Support small presses!

SPD is winding down, or I should say, SPD sent out an email without warning to small presses across the country last week announcing that it has closed its doors. I have lawyer thoughts about all of this that I will keep to myself, the better part of valor being discretion, but poet-Jennifer is here to ask you to buy directly from small presses.

Academic, independent and small presses are where you will find brave, genre-evasive, smart, funny, really serious, really joyful, deeply truthful, deeply ironic work. It might be all those things at once. It might be agented. It might be stuff agents don’t know how to sell or wouldn’t want to try to sell. It will not be bland, it will not be stuff that’s engineered to satisfy a focus group. I don’t really want to read books that have been market-tested to death. If you are here, you probably don’t either. Survival of this segment of the literary market means the survival of small and indie presses.
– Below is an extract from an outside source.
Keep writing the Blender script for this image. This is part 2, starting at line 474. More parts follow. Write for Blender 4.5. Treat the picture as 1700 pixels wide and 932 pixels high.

Order from them directly. Presses make the most money that way; Amazon, Barnes & Noble, and distributors take a cut on profit margins that are already very small. Adam Smith-style economic principles don’t hold up very well in publishing for a variety of reasons, and the reluctance of the Antitrust Division of the Department of Justice to involve itself in, oh, much of anything at all anymore hasn’t helped. If small presses die, we will read what the Big 5 decide we want to read, and I suspect that will mean cozies, self help, thrillers, and . . . you know what? I love a good cozy. I have no beef with cozies. But I also want work that challenges, and you should too.

Keep good books coming by supporting small presses. Buy books. Read them. Then buy more. Be an invisible hand in the publishing market but an invisible hand for good.

River River Books is a great place to start. Or start somewhere else. Just support small presses, and thanks.